• WHAT TO WORK ON: In the records below, find the line that contains "Continue the Blender" and the line that contains "Yl + .16), .2).build('shadow_gap', m_dark, tr)". Set down exactly those lines and every line between them, and nothing more.
====
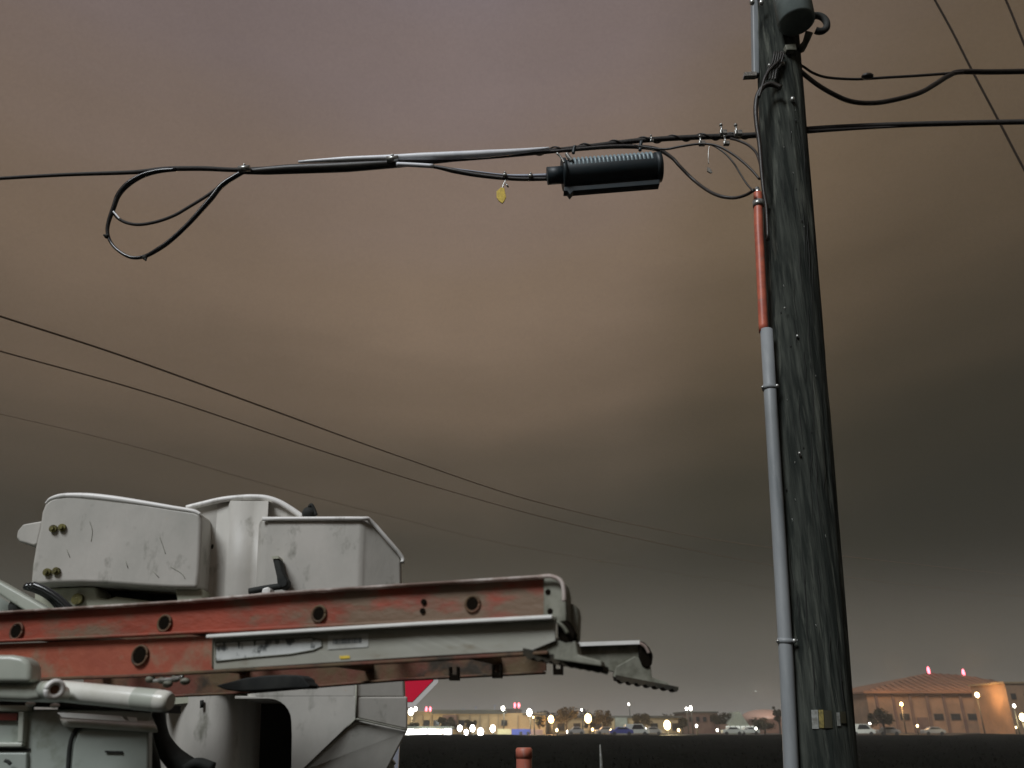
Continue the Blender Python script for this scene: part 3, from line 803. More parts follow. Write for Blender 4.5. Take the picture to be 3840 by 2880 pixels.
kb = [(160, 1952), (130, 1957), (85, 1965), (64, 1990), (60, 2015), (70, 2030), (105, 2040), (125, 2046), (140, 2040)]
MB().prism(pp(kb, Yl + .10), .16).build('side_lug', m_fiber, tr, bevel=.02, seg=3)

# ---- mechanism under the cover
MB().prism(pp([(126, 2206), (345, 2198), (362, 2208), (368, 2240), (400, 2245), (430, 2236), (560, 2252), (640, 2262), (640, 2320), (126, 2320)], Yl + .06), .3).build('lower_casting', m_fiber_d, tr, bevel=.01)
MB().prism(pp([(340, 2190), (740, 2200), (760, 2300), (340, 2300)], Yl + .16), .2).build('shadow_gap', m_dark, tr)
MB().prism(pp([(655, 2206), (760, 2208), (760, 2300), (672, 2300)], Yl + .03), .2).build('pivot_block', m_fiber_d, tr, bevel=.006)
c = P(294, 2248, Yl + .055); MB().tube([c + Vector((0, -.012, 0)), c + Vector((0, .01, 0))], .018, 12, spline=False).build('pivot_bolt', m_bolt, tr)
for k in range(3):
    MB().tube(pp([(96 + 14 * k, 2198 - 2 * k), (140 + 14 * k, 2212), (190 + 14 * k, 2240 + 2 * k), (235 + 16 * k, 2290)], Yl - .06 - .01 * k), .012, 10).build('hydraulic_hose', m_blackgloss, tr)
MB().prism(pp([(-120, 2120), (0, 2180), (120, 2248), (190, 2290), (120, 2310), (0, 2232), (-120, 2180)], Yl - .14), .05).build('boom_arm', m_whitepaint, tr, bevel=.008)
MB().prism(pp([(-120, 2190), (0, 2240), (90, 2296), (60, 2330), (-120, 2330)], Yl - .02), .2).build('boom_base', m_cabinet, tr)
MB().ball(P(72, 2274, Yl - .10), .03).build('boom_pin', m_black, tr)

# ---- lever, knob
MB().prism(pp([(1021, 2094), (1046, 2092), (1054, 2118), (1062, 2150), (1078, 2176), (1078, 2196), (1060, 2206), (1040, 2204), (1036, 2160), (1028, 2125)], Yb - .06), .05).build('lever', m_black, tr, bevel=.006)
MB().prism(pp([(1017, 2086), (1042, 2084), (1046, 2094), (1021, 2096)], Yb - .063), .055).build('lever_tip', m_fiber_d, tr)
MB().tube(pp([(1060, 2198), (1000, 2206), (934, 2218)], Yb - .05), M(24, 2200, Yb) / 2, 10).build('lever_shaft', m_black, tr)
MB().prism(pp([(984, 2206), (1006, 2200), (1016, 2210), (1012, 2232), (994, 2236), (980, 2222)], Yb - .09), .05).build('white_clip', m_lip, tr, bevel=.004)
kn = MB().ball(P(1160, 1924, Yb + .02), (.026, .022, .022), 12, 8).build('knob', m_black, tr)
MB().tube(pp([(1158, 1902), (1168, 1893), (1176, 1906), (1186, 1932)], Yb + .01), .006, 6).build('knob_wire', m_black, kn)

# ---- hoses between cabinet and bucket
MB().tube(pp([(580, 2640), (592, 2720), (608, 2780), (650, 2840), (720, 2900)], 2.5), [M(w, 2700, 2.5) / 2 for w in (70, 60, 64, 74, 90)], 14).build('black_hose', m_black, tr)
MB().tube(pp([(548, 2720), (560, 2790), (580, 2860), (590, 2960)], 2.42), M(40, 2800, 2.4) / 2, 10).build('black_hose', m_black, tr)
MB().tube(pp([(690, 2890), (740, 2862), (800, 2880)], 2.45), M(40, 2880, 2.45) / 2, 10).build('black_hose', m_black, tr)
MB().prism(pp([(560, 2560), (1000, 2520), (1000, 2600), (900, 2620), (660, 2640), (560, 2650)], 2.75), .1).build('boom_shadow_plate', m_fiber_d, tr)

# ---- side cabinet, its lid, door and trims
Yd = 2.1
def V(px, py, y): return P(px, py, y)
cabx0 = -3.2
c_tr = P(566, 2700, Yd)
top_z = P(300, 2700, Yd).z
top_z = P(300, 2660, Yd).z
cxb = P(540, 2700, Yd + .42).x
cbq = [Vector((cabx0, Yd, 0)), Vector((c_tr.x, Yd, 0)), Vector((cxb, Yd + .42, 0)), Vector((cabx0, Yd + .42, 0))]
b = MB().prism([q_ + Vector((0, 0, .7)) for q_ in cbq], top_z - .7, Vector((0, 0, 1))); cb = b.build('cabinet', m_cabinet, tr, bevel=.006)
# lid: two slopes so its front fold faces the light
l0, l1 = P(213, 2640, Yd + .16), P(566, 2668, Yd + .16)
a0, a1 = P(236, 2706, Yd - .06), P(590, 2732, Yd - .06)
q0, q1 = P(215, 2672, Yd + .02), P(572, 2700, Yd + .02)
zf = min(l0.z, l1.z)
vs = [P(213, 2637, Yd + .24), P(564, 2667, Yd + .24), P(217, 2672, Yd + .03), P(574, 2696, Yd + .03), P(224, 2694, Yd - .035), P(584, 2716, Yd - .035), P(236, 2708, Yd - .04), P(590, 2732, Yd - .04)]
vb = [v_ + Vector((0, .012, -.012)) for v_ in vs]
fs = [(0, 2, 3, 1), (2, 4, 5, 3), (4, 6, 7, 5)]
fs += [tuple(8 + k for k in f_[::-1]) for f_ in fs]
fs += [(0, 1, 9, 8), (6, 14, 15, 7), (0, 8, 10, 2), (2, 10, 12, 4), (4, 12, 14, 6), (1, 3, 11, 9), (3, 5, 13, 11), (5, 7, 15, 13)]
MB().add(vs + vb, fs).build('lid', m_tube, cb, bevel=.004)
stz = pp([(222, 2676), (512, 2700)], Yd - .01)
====
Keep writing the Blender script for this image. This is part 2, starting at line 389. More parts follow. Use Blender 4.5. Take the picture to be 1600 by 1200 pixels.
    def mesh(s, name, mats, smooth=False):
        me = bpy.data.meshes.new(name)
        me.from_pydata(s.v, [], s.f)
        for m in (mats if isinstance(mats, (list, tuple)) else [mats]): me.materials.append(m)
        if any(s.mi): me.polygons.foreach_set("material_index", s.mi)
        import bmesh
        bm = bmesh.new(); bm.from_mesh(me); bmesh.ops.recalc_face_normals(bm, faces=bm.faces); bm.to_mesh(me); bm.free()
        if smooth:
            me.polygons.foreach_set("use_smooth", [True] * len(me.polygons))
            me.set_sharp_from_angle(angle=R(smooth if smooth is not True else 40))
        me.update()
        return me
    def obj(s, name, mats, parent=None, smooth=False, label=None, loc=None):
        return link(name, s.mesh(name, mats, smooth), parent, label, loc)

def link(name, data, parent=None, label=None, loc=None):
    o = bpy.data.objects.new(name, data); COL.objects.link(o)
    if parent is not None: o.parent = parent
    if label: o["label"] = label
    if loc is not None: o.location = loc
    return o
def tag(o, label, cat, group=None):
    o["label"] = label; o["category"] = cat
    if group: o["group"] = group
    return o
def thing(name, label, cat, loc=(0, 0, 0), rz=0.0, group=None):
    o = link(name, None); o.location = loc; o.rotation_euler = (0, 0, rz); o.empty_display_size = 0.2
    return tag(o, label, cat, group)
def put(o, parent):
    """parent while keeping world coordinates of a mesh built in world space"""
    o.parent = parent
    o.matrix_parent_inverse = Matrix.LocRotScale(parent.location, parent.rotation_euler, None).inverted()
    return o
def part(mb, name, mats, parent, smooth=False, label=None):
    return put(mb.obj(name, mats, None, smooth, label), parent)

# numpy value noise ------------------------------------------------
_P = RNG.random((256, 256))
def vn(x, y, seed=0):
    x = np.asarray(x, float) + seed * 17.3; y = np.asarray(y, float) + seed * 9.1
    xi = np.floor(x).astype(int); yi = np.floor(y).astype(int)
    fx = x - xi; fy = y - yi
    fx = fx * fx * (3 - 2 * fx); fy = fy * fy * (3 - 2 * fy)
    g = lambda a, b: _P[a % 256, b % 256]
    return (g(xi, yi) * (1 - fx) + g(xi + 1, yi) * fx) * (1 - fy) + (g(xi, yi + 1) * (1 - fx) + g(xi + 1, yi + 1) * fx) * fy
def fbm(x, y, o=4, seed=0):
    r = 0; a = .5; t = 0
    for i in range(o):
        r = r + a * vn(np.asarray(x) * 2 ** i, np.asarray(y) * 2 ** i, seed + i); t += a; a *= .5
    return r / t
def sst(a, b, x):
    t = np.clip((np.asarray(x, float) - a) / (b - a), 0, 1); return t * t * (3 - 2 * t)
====
• SOLVED PROBLEM:
Continue the Blender Python script for this scene: part 3, from line 803. More parts follow. Write for Blender 4.5. Take the picture to be 3840 by 2880 pixels.
kb = [(160, 1952), (130, 1957), (85, 1965), (64, 1990), (60, 2015), (70, 2030), (105, 2040), (125, 2046), (140, 2040)]
MB().prism(pp(kb, Yl + .10), .16).build('side_lug', m_fiber, tr, bevel=.02, seg=3)

# ---- mechanism under the cover
MB().prism(pp([(126, 2206), (345, 2198), (362, 2208), (368, 2240), (400, 2245), (430, 2236), (560, 2252), (640, 2262), (640, 2320), (126, 2320)], Yl + .06), .3).build('lower_casting', m_fiber_d, tr, bevel=.01)
MB().prism(pp([(340, 2190), (740, 2200), (760, 2300), (340, 2300)], Yl + .16), .2).build('shadow_gap', m_dark, tr)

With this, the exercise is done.